Evaluating 3DMOT under Latency

A novel evaluation metric for multi-object-tracking

In this project during my internship at BMW, I worked on a novel evaluation metric for multi-object-tracking under latency. This metric can be used to evaluate and benchmark the performance of MOT algorithms under latency in the context of autonomous driving.

Latency in between input data streams for MOT systems (e.g. LIDAR and pose information) naturally occurs and is determined through various factors in sensor readout times and subsequent processing. Depending on how large the latency is, the performance of the MOT system can be significantly degraded.

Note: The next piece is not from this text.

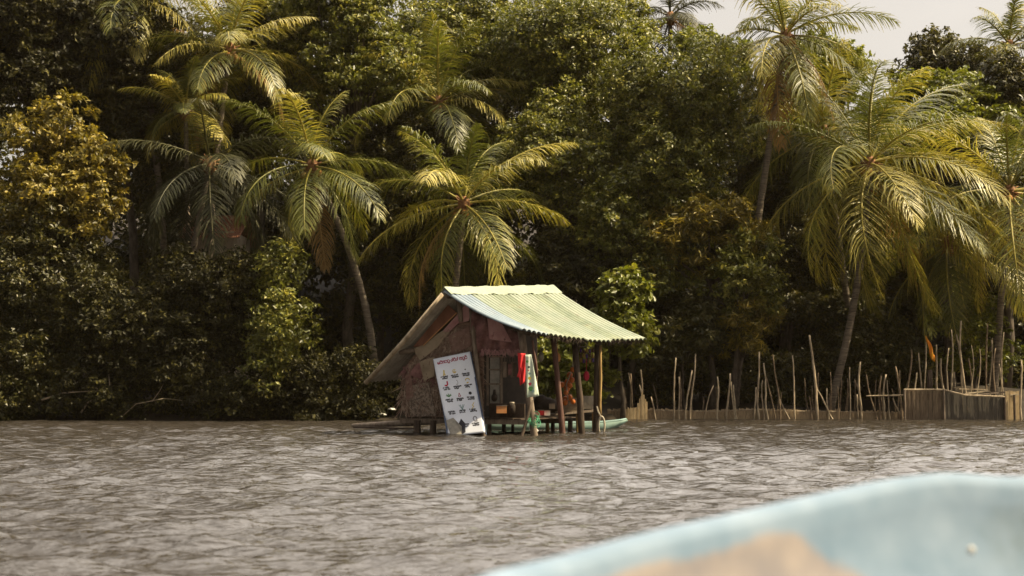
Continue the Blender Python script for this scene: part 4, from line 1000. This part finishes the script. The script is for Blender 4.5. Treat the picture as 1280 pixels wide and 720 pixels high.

To simulate these effects, I developed an evaluation framework that allows me to mix and match different tracking pipelines and evaluate their performance under latency using data from the KITTI dataset:

Computing the errors of a MOT pipeline under latency can be tricky: first, we desynchronize the input of the data streams, then we run the tracking pipeline. To match the tracks estimated under latency to their ground truth, we need to align them in space and time. This alignment can effectively be done with the historic pose information of the ego vehicle and the tracks. Once we can match estimated tracks to their ground truth, we can compute and aggregate the state errors across all tracks and all frames.

To evaluate performance degradation, we first need a baseline, which is the performance of the tracking pipeline without latency. We can then compute the performance degradation under latency by utilizing divergence measures such as the Kullback-Leibler divergence or the Jensen-Shannon divergence. In this case, the Jensen-Shannon divergence is used, as it offers some nice properties for interpretability over the KL divergence such as being bounded to [0, 1] when using base 2 logarithms.